Get Ready for a Frank Oral Argument

The National Law Journal cited director of litigation and the director of the Center for Class Action Fairness at the Competitive Enterprise Institute, Ted Frank, in its Supreme Court Brief on law.com for his upcoming Frank v. Gaos oral argument before the Supreme Court.

Theodore Frank has been firing shots at so-called “cy pres” settlements—an especially controversial component of some class actions—for more than a decade. On October 31, he will take his crusade all the way to the U.S. Supreme Court, lock, stock and barrel.

That is because Frank, director of the Center for Class Action Fairness at the Competitive Enterprise Institute, isn’t just the named petitioner in the case Frank v. Gaos. He will also argue for his first time before the high court, on his own behalf.

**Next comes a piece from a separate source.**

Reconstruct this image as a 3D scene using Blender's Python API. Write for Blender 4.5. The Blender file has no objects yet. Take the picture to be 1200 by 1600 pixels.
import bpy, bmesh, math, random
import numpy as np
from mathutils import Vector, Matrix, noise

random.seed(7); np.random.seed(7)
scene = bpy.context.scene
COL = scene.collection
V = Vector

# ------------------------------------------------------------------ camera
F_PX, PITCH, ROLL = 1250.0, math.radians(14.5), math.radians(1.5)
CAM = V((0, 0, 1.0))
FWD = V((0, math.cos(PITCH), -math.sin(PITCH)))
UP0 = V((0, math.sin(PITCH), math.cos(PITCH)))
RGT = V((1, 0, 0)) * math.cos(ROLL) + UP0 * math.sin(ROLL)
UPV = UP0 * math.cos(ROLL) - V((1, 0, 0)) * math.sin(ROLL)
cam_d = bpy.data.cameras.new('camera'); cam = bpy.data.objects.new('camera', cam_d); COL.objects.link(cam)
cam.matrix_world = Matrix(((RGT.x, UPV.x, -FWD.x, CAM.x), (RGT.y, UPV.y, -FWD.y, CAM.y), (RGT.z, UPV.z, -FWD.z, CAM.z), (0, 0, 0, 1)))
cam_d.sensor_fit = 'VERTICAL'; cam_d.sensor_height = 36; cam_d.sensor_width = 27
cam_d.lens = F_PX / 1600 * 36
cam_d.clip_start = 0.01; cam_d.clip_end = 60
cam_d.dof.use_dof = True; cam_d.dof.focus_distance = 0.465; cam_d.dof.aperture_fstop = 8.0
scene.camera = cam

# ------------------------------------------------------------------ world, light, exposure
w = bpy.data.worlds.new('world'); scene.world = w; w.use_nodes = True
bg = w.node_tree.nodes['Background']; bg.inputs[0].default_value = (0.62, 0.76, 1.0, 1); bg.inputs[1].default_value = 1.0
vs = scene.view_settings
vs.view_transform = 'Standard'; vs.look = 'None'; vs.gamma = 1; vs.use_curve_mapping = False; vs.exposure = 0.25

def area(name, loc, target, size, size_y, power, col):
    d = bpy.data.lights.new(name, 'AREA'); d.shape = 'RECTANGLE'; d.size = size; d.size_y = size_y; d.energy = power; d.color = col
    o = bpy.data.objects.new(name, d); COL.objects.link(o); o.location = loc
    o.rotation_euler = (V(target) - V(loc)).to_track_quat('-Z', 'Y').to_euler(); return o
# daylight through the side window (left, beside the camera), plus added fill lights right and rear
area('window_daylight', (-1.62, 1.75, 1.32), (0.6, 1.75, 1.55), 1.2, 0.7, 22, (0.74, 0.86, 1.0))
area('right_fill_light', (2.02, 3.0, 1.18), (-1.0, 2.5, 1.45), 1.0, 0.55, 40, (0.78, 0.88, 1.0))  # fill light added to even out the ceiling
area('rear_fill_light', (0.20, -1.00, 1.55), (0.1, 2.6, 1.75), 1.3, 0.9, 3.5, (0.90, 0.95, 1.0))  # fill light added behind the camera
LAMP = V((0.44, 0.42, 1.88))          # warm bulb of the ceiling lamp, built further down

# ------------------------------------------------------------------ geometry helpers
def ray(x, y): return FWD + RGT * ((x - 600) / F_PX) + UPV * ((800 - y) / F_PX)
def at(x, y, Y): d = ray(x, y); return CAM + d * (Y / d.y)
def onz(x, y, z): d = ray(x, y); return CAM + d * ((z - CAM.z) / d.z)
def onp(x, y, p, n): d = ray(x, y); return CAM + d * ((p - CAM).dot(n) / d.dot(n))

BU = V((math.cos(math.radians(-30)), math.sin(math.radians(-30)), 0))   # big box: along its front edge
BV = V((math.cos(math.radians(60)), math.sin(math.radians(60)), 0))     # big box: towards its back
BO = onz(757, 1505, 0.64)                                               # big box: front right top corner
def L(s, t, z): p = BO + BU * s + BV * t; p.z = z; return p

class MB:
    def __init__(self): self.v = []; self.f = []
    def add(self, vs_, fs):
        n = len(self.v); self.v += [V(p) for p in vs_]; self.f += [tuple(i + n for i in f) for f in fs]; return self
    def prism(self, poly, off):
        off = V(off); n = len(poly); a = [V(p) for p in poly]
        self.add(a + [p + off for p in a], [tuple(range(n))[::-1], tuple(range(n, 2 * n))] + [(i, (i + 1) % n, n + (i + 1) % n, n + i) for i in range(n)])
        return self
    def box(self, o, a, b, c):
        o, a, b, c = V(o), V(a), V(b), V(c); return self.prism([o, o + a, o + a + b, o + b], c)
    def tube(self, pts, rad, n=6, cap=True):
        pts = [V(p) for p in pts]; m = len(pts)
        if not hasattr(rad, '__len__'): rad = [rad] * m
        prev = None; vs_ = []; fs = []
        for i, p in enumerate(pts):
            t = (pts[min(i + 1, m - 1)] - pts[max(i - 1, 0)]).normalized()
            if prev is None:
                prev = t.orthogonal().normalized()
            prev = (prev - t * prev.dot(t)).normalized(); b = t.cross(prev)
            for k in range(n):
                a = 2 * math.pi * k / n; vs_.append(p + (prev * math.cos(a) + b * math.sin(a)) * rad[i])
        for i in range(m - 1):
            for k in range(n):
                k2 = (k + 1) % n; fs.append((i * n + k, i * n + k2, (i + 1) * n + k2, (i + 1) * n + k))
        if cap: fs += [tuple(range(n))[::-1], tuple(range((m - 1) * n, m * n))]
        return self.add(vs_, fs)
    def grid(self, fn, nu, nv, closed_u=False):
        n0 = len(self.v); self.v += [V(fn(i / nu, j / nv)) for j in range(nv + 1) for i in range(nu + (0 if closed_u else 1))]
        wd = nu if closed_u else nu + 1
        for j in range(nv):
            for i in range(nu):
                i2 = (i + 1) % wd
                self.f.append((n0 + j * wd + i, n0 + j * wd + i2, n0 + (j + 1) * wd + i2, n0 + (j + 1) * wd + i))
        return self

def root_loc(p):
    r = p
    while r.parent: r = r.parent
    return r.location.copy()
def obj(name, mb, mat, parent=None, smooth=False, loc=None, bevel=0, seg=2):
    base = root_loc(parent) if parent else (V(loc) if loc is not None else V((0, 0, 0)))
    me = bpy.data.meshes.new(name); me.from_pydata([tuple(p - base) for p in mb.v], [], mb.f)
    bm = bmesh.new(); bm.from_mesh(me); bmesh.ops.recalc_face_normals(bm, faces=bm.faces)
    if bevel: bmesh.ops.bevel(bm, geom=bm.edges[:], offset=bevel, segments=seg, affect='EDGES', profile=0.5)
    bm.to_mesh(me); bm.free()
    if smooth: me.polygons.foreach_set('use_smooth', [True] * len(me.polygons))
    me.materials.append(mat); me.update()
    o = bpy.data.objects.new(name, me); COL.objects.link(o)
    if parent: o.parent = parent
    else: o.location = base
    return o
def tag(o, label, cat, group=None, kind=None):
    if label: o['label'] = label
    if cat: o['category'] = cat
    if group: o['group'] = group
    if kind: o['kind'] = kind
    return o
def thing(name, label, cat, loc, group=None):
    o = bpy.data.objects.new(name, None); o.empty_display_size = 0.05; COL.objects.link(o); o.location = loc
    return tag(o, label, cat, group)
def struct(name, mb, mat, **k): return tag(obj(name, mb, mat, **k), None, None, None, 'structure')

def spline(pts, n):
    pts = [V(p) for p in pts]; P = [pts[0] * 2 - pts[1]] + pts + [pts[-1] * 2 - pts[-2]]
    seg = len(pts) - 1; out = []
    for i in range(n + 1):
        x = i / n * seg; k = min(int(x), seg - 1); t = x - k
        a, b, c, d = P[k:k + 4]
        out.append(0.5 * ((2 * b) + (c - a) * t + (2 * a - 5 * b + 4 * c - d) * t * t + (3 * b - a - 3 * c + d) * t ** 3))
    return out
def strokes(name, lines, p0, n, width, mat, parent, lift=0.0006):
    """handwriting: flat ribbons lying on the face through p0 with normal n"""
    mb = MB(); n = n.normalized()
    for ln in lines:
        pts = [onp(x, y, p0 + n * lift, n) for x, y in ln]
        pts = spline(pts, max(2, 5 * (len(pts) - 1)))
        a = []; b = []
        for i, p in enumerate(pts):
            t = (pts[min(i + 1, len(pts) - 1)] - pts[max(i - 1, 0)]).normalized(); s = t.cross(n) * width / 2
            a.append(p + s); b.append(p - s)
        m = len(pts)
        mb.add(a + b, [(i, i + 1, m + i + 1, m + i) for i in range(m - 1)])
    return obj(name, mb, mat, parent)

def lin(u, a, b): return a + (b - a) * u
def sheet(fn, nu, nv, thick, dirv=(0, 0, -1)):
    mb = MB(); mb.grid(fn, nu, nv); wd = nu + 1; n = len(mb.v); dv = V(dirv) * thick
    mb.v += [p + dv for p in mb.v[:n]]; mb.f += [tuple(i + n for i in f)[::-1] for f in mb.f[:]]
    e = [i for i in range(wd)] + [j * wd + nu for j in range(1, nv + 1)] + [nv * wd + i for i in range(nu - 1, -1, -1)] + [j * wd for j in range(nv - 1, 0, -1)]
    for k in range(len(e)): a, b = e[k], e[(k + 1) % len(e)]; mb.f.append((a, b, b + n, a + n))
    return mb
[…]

It’s an exceedingly rare happening at the Supreme Court, where detached, dispassionate advocacy is prized. Frank’s decision inevitably evokes the hoary, male-predominant axiom that “he who represents himself has a fool for a client.”

“I’m well aware of the famous aphorism,” Frank said in an interview Monday as he awaited the next round of briefing in the case, which could produce one of the most important class action rulings in years. “And I made sure I wasn’t suffering from Dunning-Kruger syndrome.” That’s the phenomenon whereby low-ability people think they have much greater ability than they really do.

But as he thought about the case, he decided, “I should hire the person who has won the most cy pres cases in the appellate courts. That’s me.”

In this case, Frank objected to a class action against Google involving the privacy of users’ search queries. It settled for $8.5 million, but because of the huge number of Google users and more than $3 million in attorney fees, it was impractical to distribute the minimal awards. That’s where the cy pres settlement came in, distributing the remaining $5 million or so to institutions that work toward protection of privacy on the Internet.

“Cy pres” is a shortened Old French expression that means, roughly, “as near as possible,” signifying a settlement that approximates what the class action was about, even though class members don’t receive anything directly.